I was stunned, pleased, and noted that this was another example of how CoG’s involvement in interfaith work can have significant repercussions we only find out about years later – in this case 12 years later!  How many other, similar stories are out there that we haven’t heard yet?

From this point to the final farewells the following morning, the time was mostly spent in socializing and making connections to follow-up later.  There was a lot of discussion of having the next meeting in two years in Benin.  Dr. Erick Gbodossou of Senegal maintains a center in Benin with sufficient infrastructure to support us.

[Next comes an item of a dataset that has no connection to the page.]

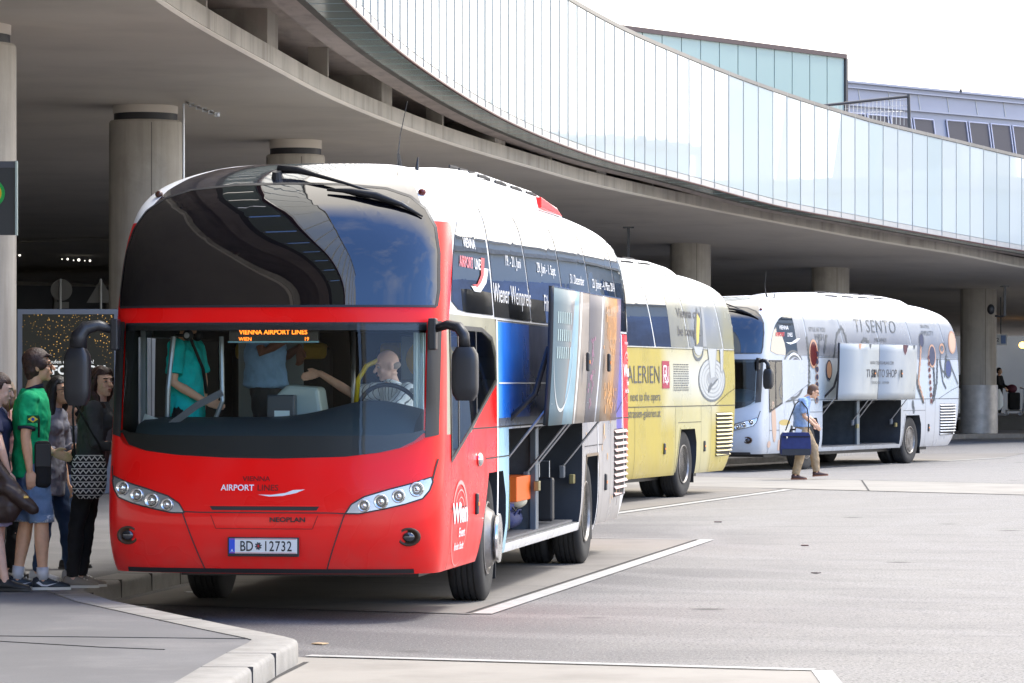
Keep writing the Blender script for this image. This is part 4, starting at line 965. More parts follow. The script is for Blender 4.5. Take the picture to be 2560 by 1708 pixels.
# ---- yellow coach
yel = (.46, .36, .05)
M_YP = pmat(mat('yellow_coach_front', yel, .25, coat=.5), yel)
Z2 = [([(-1, .2), (13, .2), (13, 2.32), (-1, 2.32)], (.45, .33, .03), (.43, .35, .07)),
      ([(7.7, 1.42), (10.6, 1.42), (10.6, 2.33), (7.7, 2.33)], (.56, .54, .40), (.58, .58, .52), .8),
      ([(8.2, .2), (10.3, .2), (10.3, 1.42), (8.2, 1.42)], (.48, .42, .18), (.48, .43, .22), .3)]
B2 = pmat(livery('yellow_coach_paint', (.8, .8, .76), Z2), yel)
PN2 = livery('printed_window_film', (.27, .26, .19), [([(7.9, 2.3), (12.3, 2.3), (12.3, 2.75), (7.9, 2.75)], (.25, .24, .19), (.30, .27, .12), .5), ([(9.2, 2.4), (11, 2.4), (11, 3.1), (9.2, 3.1)], (.26, .28, .31), (.28, .29, .28), .6)], .2)
c2 = coach(2, 'yellow coach parked in the middle with coffee cup print on its side', B2, M_CAP, M_YP, B2, False, 7.4, PN2)
patch('printed_pane', spt, [(7.75, 3.24), (7.98, 2.335), (9.03, 2.335), (8.55, 3.24)], PN2, c2, .0075, .1, SX)
text('lettering', 'Vienna can', spt, 8.35, 2.80, .15, M_GREYP, c2, 1.55, .01, .012, SX, align='LEFT'); text('lettering', 'be bought.', spt, 8.38, 2.52, .15, M_GREYP, c2, 1.55, .01, .012, SX, align='LEFT')
text('lettering', 'GALERIEN', spt, 7.33, 1.78, .27, M_GREYP, c2, 1.25, -.008, .007, SX, align='RIGHT')
patch('logo_square', spt, [(7.44, 1.70), (7.86, 1.70), (7.86, 2.12), (7.44, 2.12)], mat('crimson_print', (.33, .01, .04), .4), c2, .006, .2, SX)
patch('logo_mark', spt, linep([(7.52, 1.78), (7.52, 2.04), (7.68, 2.04), (7.68, 1.9), (7.56, 1.9), (7.72, 1.76)], .03) + linep([(7.6, 1.98), (7.78, 1.8), (7.78, 2.04)], .02) + linep([(7.6, 1.8), (7.78, 1.8)], .02), M_WHITE, c2, .008, .2, SX)
text('lettering', 'next to the opera', spt, 7.33, 1.52, .13, M_GREYP, c2, 1.25, 0, .007, SX, align='RIGHT')
text('lettering', 'ringstrassen-galerien.at', spt, 7.33, 1.27, .13, M_GREYP, c2, 1.25, 0, .007, SX, align='RIGHT')
q = []
for k in range(12):
    z = 2.07 - k * .036; x = 8.1
    while x < 8.98: l_ = random.uniform(.05, .16); q += linep([(x, z), (min(x + l_, 9.0), z)], .014); x += l_ + .025
patch('small_print', spt, q, M_GREYP, c2, .006, .3, SX)
# coffee cup on its saucer, seen from above, with handle and spoon
W1, W2, W3, W4 = mat('china_white', (.50, .50, .46), .25), mat('china_shade', (.34, .34, .32), .25), mat('china_dark', (.12, .125, .12), .3), mat('coffee_print', (.75, .55, .10), .3)
def flat(name, polys, mt, par, off): return patch(name, spt, polys, mt, par, off, .2, SX)
cx, cz = 10.45, 1.83
flat('saucer_print', [ellp(cx, cz, .86, .35)], W3, c2, .0045); flat('saucer_print', [ellp(cx, cz + .01, .80, .325)], W1, c2, .0055)
for (rx, rz, t_, m_) in ((.70, .29, .03, W2), (.55, .22, .02, W2), (.40, .16, .03, W2)): flat('saucer_ring', ringp(cx + .03, cz, rx, rz, t_, 30), m_, c2, .0065)
flat('saucer_ring', [ellp(cx, cz + .02, .30, .11)], W2, c2, .007); flat('spoon_print', [ellp(cx - .15, cz - .12, .14, .05, rot=.5)] + linep([(cx - .05, cz - .1), (cx + .35, cz + .02)], .035), W3, c2, .008)
flat('cup_print', [(10.2, 2.33), (10.75, 2.33), (10.62, 1.88), (10.35, 1.86)], W1, c2, .0085); flat('cup_print', linep([(10.2, 2.33), (10.35, 1.87)], .03) + linep([(10.75, 2.33), (10.62, 1.9)], .04), W2, c2, .0095)
flat('cup_print', ringp(9.6, 2.33, .34, .2, .05, 26, 180, 360), W3, c2, .0075); flat('cup_print', [ellp(9.62, 2.36, .27, .14, 26, 180, 360)], W1, c2, .0078)
flat('glass_print', [(9.45, 2.36), (9.95, 2.36), (9.85, 2.60), (9.72, 2.86), (9.62, 2.98), (9.42, 2.72), (9.38, 2.5)], W3, c2, .012); flat('glass_print', [(9.5, 2.38), (9.62, 2.42), (9.75, 2.8), (9.6, 2.88), (9.5, 2.6)], W4, c2, .013)
flat('glass_print', [(9.9, 2.36), (10.12, 2.36), (10.0, 2.95), (9.86, 3.0)], W2, c2, .0125)
flat('jug_print', [(10.95, 2.33), (11.2, 2.33), (11.15, 1.95), (11.0, 1.95)], W2, c2, .009); flat('jug_print', [(10.99, 2.33), (11.14, 2.33), (11.1, 1.98), (11.03, 1.98)], W1, c2, .010)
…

Several of the representatives stayed in the Bay Area for up to a week after the GII meeting.  Raul and Alejandrino stayed at Rachael’s.  Coralie, Glenis, and Cheryl stayed at a hotel near me, then later, after Raul and Alejandrino left, with Rachael.  At one point they all visited the Adocentyn Research Library together and we discussed good books to get for the library.  I spent one day taking Coralie, Glenis, and Cheryl to Muir Woods so they could experience a Redwood forest.  Anna and I spent a lot of time with them and had wonderful discussions about Australia, the Aboriginal situation, comparisons between their practice and ours, and life in general.

 [Visit to Adocentyn Research Library.]

It was a powerful few days, with many good new connections made and friendships begun.  The new iteration of the GII has a lot of potential.  We’ll see how it develops.

Blessed Be,
Don Frew
CoG National Interfaith Representative.